Thursday, 21 April 2011
Gold Climbs to Record as Debt Concern, Inflation Boost Investment Demand
Gold climbed to a record in New York and London for a fifth day, trading above $1,500 an ounce, as a weaker dollar and debt concerns boosted demand for an alternative investment. Silver rose to a 31-year high.
The dollar slid to the lowest level since August 2008 against a basket of six major currencies. Greek two- and 10-year government bond yields reached euro-era records amid speculation the nation won’t be able to avoid restructuring its debts. Fighting in Libya and Japan’s nuclear crisis helped gold, which typically moves inversely to the greenback, to gain 6.1 percent this year.
“The key element determining gold’s near-term direction right now is the U.S. dollar,” Edel Tully, an analyst at UBS AG in London, said today in a report to clients. “Sovereign debt concerns in U.S. and Europe along with inflation fears provide a good backdrop for gold.”

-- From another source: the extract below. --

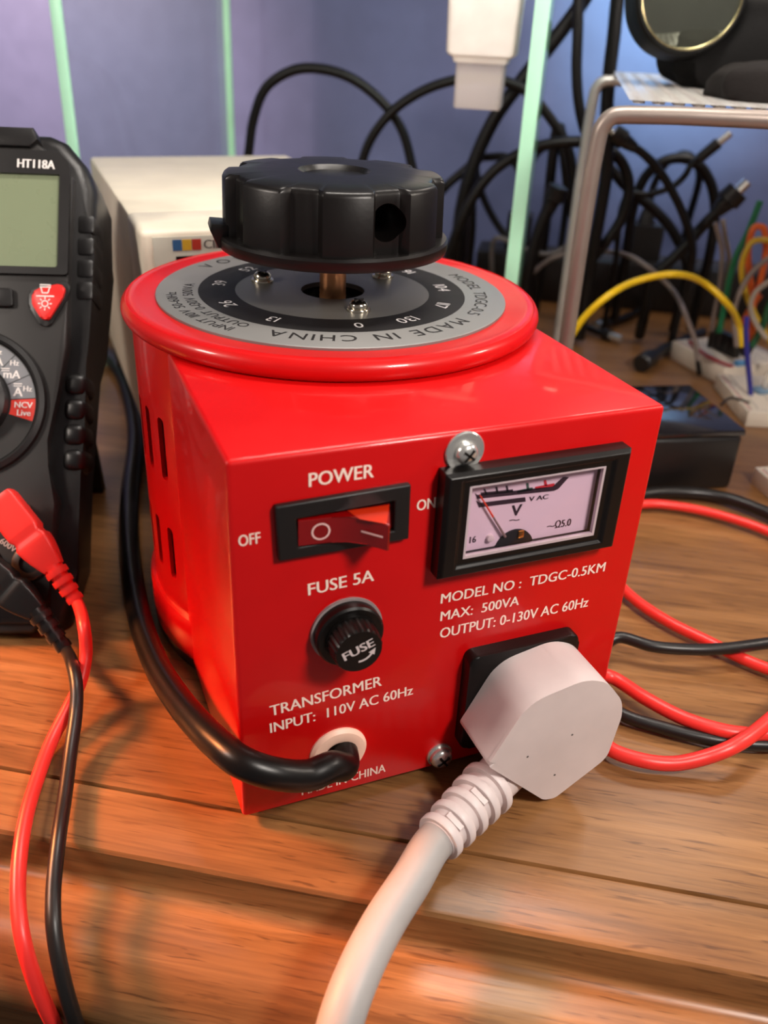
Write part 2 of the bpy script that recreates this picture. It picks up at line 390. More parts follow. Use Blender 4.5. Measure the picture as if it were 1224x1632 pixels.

Gold futures for June delivery gained as much as $10.70, or 0.7 percent, to $1,509.60 an ounce and were at $1,507.60 by 8 a.m. on the Comex in New York. The metal for immediate delivery in London was 0.3 percent higher at $1,506.85 an ounce after reaching a record $1,509.
Bullion rose to $1,507 an ounce in the morning “fixing” in London, used by some mining companies to sell output, from $1,501 at yesterday’s afternoon fixing. Seventeen of 20 traders, investors and analysts surveyed by Bloomberg, or 85 percent, said bullion will rise next week. Two predicted lower prices and one was neutral.
Dollar Decline
The U.S. Dollar Index dropped as much as 0.9 percent before a report forecast to show U.S. house prices fell for a fourth month, underscoring prospects the Federal Reserve will maintain monetary stimulus. Central banks in Europe and Asia have raised interest rates to help combat accelerating consumer prices. The U.S. Treasury Department projects the government could reach its debt ceiling limit of $14.3 trillion as soon as mid-May and run out of options for avoiding default by early July.
The uprising in Libya, which began Feb. 17, has settled into a military stalemate near the central oil-port city of Brega. Italy, France and the U.K. said they are sending military advisers and trainers to help Libya’s disorganized and poorly equipped rebels, as French President Nicolas Sarkozy called for intensifying airstrikes against forces loyal to Muammar Qaddafi.
“Trading is expected to be thin today and next week as market participants will be out” because of holidays, UBS’s Tully said. “The lack of liquidity means that gold may not be as orderly as it has been this week and we could see large price swings.”
Silver Surges
Silver for May delivery in New York climbed as much as 4.1 percent to $46.27 an ounce, the highest price since January 1980, the year futures reached a record $50.35. The metal was last up 3.6 percent at $46.065 and has surged 49 percent in 2011. An ounce of gold bought as little as 32.58 ounces of silver in London today, the least since June 1983, data compiled by Bloomberg show.
Palladium for June delivery was up 1 percent at $766.50 an ounce. Platinum for July delivery gained 0.9 percent to $1,818.50 an ounce.